Our Conversations Should Be Like a Cold Fruit Salad on a Dusty, Hot, Summer Day

I am having a conversation with my friend, Pat. We are talking about the way we talk when we have a chance to spend some time, or the way our emails seem to go.

“I tire of being asked what I think about something only to have the conversation derailed at the first ‘bump’ in my logic, at the first self-contradiction,” Pat says, of life in general.

My response: “I savor your contradictions. It's my desire to explore them with you and to experience the change that happens when you wrestle with them.”

“Yes, I think you get it. How refreshing.”

As you can see, Pat and I have a deeply meaningful relationship. Enviable, in fact. It is based on not knowing things that we want to know, and how to fix that. There is also an element of bringing unformed or poorly formed thoughts to the table, cutting them up like a fruit salad, and enjoying them. Our conversations are like a cold fruit salad on a dusty hot summer day. Yes, very, very refreshing.

But not everybody has the opportunity to interact that way. This is because all utterances are questionable, if you want them to be. All communications are subject to measurement against a standard that one can easily justify as “Teh Standard,” even though one has merely pulled it out of one orifice or another. In fact, there is a place where that kind of communication is favored, revered, honed and practiced, and imposed by force of will and repetition on those who do not come to the table oppositional in affect and armed with snark.

That place is known … as the blogosphere.

But, dear reader, that is a

feature of the blogosphere that I generally don’t like, even though it can be amusing, it can be productive, and it can bring lots of page views to my hit-counter. I don’t like it even though I am as capable as the next person of doing damage with printed word, baiting the most wary of trolls, and turning and churning the most innocent of conversation until it becomes vile like ogre piss. I don’t like it because I find it inhumane. I find it not the way I want to interact, not the way I want to understand. It is bitter roots and rotten offal. It is not a refreshing fruit salad on a dusty, hot, summer day.

I want to understand you. I don’t want you to say things to me in a way that I am brought to the edge of understanding and left to wait there, as though it was my job to figure out what you meant. I want you to just tell me what you meant.

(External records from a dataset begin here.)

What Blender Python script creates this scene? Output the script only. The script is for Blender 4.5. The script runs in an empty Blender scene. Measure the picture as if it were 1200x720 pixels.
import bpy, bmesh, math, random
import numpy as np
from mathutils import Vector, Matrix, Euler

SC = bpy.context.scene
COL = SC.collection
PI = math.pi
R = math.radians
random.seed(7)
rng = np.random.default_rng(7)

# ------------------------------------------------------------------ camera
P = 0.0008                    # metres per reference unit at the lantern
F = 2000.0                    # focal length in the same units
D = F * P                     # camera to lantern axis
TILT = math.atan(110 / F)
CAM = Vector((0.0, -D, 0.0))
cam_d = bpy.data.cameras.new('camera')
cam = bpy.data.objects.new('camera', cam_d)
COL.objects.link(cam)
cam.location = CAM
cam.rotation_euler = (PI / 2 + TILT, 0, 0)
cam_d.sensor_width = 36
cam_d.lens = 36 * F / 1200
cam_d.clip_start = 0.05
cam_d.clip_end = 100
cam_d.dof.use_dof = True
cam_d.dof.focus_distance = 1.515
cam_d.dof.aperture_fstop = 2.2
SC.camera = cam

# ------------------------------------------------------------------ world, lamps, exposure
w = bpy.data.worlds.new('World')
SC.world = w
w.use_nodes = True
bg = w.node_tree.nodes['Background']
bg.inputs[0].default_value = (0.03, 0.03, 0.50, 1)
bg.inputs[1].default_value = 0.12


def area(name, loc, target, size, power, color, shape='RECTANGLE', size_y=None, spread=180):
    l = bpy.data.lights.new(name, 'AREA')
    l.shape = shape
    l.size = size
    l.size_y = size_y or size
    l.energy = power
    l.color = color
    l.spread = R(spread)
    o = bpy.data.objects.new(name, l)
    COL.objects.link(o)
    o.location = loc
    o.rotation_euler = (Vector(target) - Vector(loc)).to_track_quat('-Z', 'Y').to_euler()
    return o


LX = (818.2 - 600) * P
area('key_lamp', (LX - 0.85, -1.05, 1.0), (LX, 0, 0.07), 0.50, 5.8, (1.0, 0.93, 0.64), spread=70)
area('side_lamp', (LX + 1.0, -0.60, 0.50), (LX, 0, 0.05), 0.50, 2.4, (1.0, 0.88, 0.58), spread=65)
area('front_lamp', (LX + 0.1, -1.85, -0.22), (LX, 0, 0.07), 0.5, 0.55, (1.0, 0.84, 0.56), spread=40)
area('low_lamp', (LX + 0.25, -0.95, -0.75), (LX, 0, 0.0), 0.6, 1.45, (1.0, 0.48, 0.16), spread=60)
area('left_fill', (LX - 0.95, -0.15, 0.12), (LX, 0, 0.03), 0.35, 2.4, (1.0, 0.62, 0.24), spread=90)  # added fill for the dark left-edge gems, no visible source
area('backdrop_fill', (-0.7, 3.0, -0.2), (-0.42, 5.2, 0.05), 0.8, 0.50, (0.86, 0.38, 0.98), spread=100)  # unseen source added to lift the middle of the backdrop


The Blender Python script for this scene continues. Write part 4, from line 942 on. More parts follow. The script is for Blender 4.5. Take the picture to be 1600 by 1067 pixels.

I want you to understand me. I don’t want you to find meaning that I did not intend and then use that unintended meaning to abuse either yourself or me.

I don’t want you to misunderstand me, willfully or otherwise, and then fetishize the false or manufactured meaning of that misunderstanding like it was some sort of trophy. Your misunderstanding of my words is not your shrunken head.

But it goes beyond that. I don’t want you to be thinking the same thing today that you were thinking last month. I want there to be a conflict between what you thought about some thing the first time we talked about it and what you think about it now. I want to be your Red Queen, so we can keep moving yet luxuriate under the same forbidden tree. I want you to giggle when I mix my metaphors until the cows turn blue.

I want to hear the full version of the story behind the allusion.

Expect me to contradict myself. Sometimes what I say now will contradict what I said when we first met. Sometimes the end of my sentence will contradict the beginning of my sentence. Be an interesting grownup. Be an interested grownup. Be a grownup. Don’t be a winged monkey. Don’t make it your business to jump on my wrongness and howl like some four-winged, maned, scale-covered, drooling mythical creature from a Piers Anthony book.

My wrongness is a comfortable table for two at a coffee shop. Your wrongness is a long, lonely drive on a nice day.

________________________
Picture of salad by flickr user esimpriam

More like this

"Do I contradict myself? Very well, then I contradict myself, I am large, I contain multitudes."
- Walt Whitman

"Your wrongness is a long, lonely drive on a nice day."

My hobby is weekly long, lonely drives, regardless of weather (but I find the drive does more to make it a nice day than local conditions of temperature and humidity). This little quote is going to stick in my head for the next time (in about 5 days) I'm out exploring.

Perhaps in a week or two I'll know what it means.

By TheBrummell (not verified) on 10 Dec 2012 #permalink

I am probably wrong. So you just go and think about what I need to say to be right for the entire drive!